Dynamics of Laminar Premixed Flames Forced by Harmonic Velocity Disturbances

This paper describes the dynamics of constant-burning-velocity premixed flames responding to harmonic velocity disturbances. Results are derived from analytical and computational solutions of the nonlinear G equation and compared with available experimental data. It is shown that the flame dynamics are controlled by the superposition of two waves propagating along the flame sheet: those originating at the flame-anchoring point and from flow nommiformities; along the flame. They may either constructively or destructively superpose, and so the overall linear flame response depends upon two Strouhal numbers, St(2) and St(c), related to the amount of time taken for a flow (St(c)) and flame-front (St(2)) disturbance to propagate the flame length, normalized by the acoustic period. The nonlinear flame response is controlled by flame propagation normal to itself, which smoothens out the wrinkles induced by the forcing at an amplitude-dependent rate.

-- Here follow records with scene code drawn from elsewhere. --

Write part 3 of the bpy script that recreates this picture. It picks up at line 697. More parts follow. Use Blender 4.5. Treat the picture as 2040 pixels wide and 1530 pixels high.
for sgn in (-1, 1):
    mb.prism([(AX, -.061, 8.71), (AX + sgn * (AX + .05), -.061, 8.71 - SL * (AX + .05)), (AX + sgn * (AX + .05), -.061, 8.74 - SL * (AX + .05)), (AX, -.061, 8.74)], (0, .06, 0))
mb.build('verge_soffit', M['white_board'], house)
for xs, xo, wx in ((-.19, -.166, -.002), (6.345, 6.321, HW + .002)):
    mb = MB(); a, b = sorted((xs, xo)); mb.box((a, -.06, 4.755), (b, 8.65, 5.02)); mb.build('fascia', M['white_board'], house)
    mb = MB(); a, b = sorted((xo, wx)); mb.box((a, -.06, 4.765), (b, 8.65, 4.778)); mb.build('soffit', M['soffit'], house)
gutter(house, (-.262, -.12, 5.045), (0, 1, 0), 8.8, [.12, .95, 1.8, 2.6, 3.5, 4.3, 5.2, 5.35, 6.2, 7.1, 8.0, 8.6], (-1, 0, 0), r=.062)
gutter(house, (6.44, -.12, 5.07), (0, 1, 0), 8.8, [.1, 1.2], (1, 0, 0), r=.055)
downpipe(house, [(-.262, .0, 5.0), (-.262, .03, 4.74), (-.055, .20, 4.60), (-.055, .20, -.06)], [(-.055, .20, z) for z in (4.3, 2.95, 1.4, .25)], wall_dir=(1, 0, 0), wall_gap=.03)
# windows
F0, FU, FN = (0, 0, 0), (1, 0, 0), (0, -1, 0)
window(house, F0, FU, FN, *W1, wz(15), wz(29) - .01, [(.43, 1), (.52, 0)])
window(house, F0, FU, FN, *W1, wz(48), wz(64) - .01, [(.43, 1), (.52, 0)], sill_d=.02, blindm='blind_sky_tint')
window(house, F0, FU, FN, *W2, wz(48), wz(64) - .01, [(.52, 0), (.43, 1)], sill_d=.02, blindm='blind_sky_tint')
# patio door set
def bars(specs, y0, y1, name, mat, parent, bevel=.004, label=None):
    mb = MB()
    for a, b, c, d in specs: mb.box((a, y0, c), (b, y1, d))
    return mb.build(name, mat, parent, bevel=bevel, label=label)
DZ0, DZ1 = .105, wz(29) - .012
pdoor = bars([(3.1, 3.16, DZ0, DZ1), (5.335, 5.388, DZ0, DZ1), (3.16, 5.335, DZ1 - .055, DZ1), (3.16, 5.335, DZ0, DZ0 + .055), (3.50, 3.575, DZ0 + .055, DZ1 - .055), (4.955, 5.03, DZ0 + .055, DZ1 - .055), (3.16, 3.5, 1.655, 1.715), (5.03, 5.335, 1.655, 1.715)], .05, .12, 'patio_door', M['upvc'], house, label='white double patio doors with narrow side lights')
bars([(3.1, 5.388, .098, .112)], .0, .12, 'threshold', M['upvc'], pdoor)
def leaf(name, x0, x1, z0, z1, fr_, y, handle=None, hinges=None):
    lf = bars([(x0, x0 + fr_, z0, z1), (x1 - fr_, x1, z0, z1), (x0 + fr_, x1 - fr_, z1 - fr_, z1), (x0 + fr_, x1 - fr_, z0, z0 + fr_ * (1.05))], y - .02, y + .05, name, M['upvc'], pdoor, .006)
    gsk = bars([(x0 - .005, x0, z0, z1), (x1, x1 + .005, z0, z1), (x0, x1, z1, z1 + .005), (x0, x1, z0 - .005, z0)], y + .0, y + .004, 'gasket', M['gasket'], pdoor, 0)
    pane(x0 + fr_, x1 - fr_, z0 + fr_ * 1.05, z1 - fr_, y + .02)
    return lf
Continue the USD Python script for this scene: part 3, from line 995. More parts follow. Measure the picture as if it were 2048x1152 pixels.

The flame's nonlinear response is shown to exhibit two qualitatively different behaviors. For parameter values at which these disturbances constructively interfere, the nonlinear flame response saturates. When the flame disturbances destructively interfere, the nonlinear transfer function may actually exceed its linear value before saturating. This result explains experimentally observed variations of the nonlinear flame response with frequency.